I do enjoy time alone. But I still miss him.

And the one day, I had a breakdown of sorts. While simultaneously enjoying my alone-ness here at my house (save for my three animals), I had to confront that bitter inner world of mine where I perpetually am isolated from everyone and everything.

The loneliness and fear surging up finally forced me to break down and cry. I cried over all the things- the fact that people I love one day will die, the fact that I have no idea what happens after we die, the fact that so many people are suffering every single day, and I can’t do anything about it.

I cried because I know my existence in some way saved my mother, or at least she thought having a child would save her from her own existential isolation, and it didn’t. I cry because I can’t keep my mother protected from her own loneliness and isolation. I can’t protect my own mother from the evil of the universe because I can’t even protect myself. How can I protect anyone else? I can’t save her or my father or my brother or anyone I’ve ever cared about.

I’ve cried over the fact that my dogs will one day die. This is my life- crying over the inevitability of permanent change and separation.

And I’m supposed to just accept it, according to many.

If I knew that we all go on when we die, if I had absolute proof in the way I know that I’m sitting here typing this at this moment, then I would feel better about these things.

But I have no proof or evidence that we go on when we die, and that doesn’t make me try to “live my life to the fullest now,” the bullshit sort of notion forced upon by privileged white people wearing yoga pants- it makes me realize that the only people who can possibly conceive of “living life to the fullest” are the people who have enough money and privilege to do so, that it requires relief from systemic oppression and wage slavery to be able to do anything we call “living” on that level.
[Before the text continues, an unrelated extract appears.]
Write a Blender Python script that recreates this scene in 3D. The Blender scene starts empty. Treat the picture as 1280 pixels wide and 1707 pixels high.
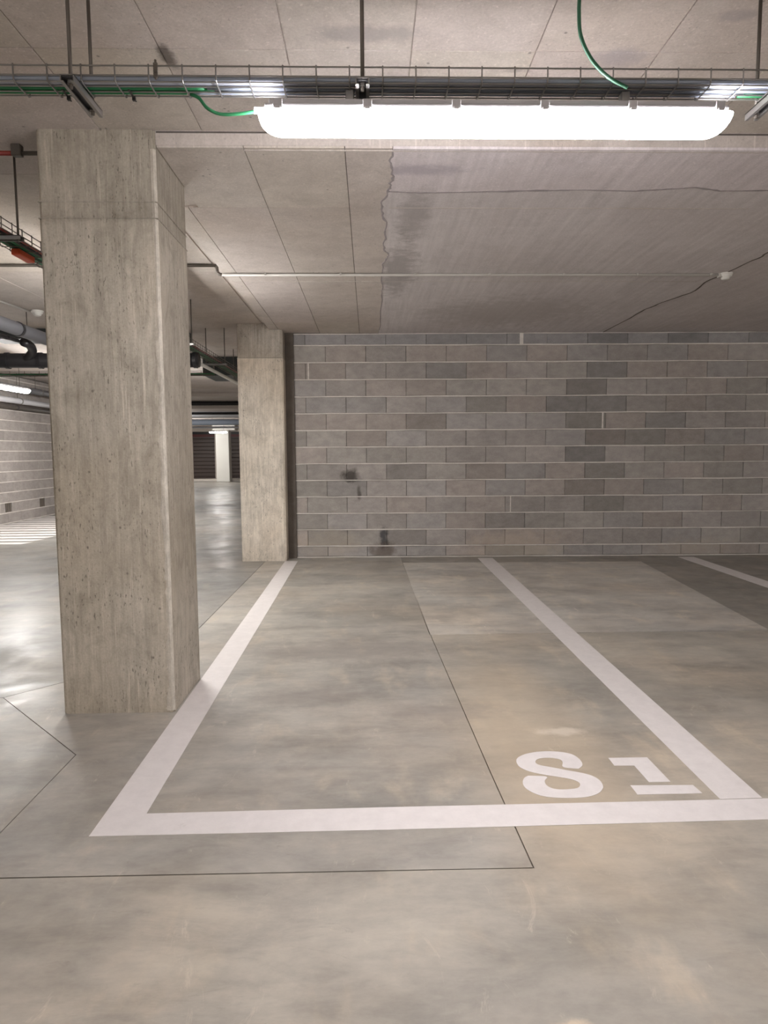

I read Eat, Pray, Love and watched the movie. I enjoyed it. But another part of me, the realistic part, was furious. Here’s a woman who has incredible privilege and was successful in the world who destroyed her own life (instead of telling her husband she wanted to travel and didn’t want to have a child yet, she kept trying to get pregnant) and then decided to take a sabbatical and learn all about spirituality BECAUSE SHE COULD FUCKING AFFORD TO JUST WALK AWAY FROM HER LIFE AND START OVER.

Most of us will never have that chance. Our starting-over will either be forced upon us, or we’ll have to gradually change. It’s not something we get to choose to do just whenever.

Anyway, this isn’t the first time I’ve ranted about Eat, Pray, Love, and it probably won’t be the last, but the point is that people who spew that kind of bullshit really annoy me. They don’t know what they’re talking about and aren’t addressing real issues like existential isolation. That’s the point.

No one, so far, has told me how to deal with that inner pain I carry. No one has come along that could be a teacher to me. I need the person that I can trust because I otherwise trust no one. Half the people who claim to teach others don’t know what they’re talking about, and I can see that, and it scares me because I can’t speak out against them- it upsets the social order.

I need a teacher that I can test, and test again, and test yet a third time with real issues. If a teacher comes along and passes all three tests, I’ll follow them, probably into Hell and back.

But until then, I guess I have to make my own way, loneliness and pain and all.